[Aim]: The entries below contain a line with "(1.2,-.185,.866), m_int, wbn, bev=0)" and a line with "(1.322,-.17,.275), m_int, wbn, bev=0)". Quote exactly those two lines and all lines between them.
--- start Listed entries ---
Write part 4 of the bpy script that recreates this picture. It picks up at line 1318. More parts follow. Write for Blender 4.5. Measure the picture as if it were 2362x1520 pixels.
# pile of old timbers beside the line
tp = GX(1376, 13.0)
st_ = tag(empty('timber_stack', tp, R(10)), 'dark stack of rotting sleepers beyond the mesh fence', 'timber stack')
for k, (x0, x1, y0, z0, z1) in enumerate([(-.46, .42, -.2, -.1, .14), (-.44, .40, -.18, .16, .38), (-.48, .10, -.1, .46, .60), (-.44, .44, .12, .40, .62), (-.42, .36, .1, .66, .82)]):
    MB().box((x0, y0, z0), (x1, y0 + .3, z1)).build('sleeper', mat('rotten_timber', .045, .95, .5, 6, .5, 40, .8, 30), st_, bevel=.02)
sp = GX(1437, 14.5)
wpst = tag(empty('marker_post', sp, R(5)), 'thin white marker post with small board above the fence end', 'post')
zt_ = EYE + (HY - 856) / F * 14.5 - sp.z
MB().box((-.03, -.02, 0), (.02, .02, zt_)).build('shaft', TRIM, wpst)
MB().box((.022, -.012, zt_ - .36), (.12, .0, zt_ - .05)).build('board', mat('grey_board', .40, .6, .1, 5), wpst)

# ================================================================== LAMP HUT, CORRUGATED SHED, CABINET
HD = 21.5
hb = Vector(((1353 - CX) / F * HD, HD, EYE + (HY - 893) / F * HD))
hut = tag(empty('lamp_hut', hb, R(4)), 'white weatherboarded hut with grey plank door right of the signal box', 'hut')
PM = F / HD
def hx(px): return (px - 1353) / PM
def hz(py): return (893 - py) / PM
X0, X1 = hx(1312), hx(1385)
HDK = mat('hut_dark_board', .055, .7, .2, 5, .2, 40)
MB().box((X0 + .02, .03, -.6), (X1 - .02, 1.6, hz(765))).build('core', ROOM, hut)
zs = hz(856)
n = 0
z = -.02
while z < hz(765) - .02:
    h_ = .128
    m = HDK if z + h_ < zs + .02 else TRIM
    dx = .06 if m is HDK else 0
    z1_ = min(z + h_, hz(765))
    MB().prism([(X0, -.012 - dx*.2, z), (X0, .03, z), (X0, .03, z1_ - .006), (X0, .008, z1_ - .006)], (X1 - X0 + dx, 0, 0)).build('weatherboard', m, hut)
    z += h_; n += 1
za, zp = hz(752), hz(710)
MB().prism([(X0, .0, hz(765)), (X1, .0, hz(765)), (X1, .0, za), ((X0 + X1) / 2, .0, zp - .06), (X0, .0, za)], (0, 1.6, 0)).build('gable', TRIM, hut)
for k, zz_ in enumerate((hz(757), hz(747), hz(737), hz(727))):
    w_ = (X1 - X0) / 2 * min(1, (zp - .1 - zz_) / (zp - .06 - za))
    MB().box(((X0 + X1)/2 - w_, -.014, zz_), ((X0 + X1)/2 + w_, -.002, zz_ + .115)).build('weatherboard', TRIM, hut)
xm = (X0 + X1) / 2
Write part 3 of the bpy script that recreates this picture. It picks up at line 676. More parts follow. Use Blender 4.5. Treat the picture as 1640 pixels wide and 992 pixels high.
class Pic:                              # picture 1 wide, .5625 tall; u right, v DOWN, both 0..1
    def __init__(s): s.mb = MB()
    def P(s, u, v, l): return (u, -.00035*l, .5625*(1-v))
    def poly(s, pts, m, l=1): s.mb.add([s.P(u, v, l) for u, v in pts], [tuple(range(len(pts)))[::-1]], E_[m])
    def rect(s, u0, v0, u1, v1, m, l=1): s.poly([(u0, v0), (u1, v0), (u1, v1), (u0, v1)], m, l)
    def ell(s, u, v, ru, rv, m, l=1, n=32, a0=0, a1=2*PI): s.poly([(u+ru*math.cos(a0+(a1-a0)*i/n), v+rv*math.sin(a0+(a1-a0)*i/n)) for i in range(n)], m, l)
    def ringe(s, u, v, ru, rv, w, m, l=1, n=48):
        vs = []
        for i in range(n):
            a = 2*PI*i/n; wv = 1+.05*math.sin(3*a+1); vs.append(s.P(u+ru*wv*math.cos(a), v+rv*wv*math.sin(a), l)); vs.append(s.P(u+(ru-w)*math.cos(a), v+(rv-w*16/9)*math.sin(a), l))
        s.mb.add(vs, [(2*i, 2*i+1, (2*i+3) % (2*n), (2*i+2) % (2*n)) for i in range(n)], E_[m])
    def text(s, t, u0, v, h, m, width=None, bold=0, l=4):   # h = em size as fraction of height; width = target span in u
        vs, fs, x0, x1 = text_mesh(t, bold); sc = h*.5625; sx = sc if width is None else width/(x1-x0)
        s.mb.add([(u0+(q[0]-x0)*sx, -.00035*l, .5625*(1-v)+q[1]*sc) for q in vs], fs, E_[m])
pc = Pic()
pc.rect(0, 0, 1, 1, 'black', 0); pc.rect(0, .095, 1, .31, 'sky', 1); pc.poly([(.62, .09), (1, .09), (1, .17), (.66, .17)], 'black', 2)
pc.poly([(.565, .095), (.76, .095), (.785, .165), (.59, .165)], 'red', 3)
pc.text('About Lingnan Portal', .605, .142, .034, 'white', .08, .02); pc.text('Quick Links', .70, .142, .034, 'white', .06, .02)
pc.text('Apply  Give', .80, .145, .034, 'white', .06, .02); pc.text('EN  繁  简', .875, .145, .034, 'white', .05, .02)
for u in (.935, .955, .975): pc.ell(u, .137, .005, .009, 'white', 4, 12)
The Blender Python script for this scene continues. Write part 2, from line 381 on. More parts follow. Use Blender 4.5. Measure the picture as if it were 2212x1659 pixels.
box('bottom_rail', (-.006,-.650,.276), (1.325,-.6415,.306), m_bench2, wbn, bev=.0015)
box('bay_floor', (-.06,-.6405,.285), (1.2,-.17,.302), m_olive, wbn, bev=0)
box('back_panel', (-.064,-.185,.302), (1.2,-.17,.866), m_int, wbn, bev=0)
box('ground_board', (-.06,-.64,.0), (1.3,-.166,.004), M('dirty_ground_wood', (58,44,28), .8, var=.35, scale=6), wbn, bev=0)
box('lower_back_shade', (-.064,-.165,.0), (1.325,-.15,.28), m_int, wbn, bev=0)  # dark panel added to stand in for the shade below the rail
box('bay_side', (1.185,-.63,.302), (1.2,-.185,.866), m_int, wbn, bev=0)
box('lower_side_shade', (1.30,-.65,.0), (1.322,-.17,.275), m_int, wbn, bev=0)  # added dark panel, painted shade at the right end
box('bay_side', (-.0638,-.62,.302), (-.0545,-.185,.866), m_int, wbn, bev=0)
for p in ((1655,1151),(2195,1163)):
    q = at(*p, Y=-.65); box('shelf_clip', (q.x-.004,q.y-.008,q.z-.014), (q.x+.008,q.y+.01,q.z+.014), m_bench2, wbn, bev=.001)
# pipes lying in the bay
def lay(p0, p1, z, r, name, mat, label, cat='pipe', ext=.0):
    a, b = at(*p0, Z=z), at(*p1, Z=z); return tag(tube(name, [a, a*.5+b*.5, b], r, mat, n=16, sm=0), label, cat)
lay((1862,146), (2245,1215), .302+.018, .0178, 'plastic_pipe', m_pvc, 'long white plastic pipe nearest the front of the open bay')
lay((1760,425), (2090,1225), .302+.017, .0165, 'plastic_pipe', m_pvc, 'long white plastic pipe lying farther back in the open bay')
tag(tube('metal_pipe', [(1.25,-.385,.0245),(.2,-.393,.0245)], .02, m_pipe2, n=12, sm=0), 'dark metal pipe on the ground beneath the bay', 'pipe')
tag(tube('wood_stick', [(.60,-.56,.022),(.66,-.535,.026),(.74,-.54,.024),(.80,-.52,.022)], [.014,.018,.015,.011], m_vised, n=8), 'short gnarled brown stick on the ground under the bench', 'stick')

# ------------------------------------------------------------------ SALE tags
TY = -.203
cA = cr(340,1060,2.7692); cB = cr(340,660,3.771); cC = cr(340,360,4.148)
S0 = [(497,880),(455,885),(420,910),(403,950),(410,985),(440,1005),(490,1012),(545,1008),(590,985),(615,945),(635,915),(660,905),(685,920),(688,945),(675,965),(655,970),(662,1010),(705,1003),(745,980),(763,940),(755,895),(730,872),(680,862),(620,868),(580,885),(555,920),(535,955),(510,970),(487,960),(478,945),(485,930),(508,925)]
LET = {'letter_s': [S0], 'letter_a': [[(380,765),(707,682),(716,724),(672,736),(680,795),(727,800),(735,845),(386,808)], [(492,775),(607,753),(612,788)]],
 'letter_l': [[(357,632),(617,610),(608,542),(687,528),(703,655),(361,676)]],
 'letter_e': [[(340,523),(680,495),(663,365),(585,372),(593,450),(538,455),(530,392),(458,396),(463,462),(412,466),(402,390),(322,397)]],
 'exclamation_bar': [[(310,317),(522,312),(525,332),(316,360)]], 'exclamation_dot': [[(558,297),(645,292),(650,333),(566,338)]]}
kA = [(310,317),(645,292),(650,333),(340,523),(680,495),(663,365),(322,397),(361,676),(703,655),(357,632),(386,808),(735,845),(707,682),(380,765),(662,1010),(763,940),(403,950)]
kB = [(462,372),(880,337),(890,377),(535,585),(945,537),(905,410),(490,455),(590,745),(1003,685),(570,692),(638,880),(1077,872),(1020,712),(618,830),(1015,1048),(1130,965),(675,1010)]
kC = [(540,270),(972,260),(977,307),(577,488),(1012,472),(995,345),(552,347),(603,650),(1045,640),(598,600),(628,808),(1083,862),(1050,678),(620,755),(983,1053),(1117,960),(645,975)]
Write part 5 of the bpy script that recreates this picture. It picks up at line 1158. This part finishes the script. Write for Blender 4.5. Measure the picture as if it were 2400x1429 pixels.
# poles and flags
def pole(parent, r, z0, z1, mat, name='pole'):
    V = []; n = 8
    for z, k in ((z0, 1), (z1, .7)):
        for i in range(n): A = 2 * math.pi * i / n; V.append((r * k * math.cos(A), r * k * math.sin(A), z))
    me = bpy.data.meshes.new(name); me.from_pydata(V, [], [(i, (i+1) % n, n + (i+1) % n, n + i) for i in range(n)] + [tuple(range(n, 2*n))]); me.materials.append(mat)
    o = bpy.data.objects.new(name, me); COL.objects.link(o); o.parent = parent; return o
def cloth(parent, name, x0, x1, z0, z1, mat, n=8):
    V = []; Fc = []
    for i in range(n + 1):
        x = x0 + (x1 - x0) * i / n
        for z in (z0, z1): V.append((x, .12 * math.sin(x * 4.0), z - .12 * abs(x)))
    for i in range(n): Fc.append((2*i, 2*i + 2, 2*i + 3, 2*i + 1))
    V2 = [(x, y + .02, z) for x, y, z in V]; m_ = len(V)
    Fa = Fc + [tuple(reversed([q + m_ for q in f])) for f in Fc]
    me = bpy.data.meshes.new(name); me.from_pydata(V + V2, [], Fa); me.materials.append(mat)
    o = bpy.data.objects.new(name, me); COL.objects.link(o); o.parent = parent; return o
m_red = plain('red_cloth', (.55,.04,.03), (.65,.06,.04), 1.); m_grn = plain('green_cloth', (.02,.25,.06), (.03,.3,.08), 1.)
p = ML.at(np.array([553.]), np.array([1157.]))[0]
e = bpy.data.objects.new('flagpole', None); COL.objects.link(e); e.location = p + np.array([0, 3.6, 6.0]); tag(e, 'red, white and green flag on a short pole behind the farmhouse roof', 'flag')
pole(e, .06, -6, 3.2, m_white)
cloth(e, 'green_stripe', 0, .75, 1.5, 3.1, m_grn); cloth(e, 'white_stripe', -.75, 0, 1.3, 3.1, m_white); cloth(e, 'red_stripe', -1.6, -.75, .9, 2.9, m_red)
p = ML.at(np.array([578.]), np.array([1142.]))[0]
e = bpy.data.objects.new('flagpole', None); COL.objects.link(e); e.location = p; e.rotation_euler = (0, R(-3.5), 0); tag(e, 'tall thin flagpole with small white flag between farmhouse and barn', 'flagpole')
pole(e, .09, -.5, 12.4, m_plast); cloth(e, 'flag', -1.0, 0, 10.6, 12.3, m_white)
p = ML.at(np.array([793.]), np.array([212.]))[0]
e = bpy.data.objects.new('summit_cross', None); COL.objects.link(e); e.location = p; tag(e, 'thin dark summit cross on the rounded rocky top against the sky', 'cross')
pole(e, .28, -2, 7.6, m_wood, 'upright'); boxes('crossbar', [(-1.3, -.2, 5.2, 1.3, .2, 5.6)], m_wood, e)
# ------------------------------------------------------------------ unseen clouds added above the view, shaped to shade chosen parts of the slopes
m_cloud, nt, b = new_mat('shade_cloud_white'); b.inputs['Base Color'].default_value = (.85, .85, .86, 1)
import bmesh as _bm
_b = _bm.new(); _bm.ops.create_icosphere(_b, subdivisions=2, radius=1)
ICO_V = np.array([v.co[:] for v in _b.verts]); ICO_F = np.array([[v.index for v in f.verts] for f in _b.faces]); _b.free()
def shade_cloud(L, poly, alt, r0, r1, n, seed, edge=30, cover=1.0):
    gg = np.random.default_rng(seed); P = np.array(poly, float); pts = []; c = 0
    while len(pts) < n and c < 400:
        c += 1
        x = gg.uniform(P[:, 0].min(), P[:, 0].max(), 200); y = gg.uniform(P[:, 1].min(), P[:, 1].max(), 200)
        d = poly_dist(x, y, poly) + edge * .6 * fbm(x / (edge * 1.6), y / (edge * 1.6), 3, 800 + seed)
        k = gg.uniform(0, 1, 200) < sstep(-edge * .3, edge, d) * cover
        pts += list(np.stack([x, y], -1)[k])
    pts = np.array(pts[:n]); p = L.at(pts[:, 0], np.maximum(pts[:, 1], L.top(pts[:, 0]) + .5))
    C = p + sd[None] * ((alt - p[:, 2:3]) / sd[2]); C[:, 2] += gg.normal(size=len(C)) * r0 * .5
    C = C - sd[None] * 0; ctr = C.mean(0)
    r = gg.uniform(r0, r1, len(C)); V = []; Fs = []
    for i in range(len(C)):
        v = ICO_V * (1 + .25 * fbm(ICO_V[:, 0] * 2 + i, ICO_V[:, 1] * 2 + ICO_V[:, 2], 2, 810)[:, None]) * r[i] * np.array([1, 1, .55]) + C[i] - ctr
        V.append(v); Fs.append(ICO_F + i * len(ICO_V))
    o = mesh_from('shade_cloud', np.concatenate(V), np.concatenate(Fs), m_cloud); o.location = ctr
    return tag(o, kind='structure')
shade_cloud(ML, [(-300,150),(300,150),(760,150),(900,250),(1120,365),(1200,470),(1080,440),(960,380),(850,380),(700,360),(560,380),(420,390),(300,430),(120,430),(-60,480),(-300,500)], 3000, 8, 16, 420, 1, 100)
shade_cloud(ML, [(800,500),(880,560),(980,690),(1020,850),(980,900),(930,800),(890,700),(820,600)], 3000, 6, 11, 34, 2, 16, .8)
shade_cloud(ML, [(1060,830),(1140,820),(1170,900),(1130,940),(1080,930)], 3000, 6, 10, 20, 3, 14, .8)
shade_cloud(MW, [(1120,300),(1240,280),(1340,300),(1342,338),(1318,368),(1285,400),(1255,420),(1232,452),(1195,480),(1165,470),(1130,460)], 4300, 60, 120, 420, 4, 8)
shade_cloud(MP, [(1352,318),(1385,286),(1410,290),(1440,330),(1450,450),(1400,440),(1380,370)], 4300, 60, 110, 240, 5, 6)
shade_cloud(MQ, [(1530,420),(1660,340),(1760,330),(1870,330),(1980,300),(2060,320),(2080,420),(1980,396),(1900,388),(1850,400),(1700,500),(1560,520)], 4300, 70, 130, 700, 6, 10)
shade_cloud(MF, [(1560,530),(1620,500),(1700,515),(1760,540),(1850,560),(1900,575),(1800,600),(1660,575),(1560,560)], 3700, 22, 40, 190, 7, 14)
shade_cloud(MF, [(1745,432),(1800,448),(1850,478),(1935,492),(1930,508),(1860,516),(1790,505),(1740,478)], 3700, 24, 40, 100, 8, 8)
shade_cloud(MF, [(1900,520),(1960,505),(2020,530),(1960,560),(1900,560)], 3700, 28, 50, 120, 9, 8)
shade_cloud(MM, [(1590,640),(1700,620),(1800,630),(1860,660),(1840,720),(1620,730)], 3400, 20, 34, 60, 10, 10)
--- end Listed entries ---
[Correct result]:
box('bay_side', (1.185,-.63,.302), (1.2,-.185,.866), m_int, wbn, bev=0)
box('lower_side_shade', (1.30,-.65,.0), (1.322,-.17,.275), m_int, wbn, bev=0)  # added dark panel, painted shade at the right end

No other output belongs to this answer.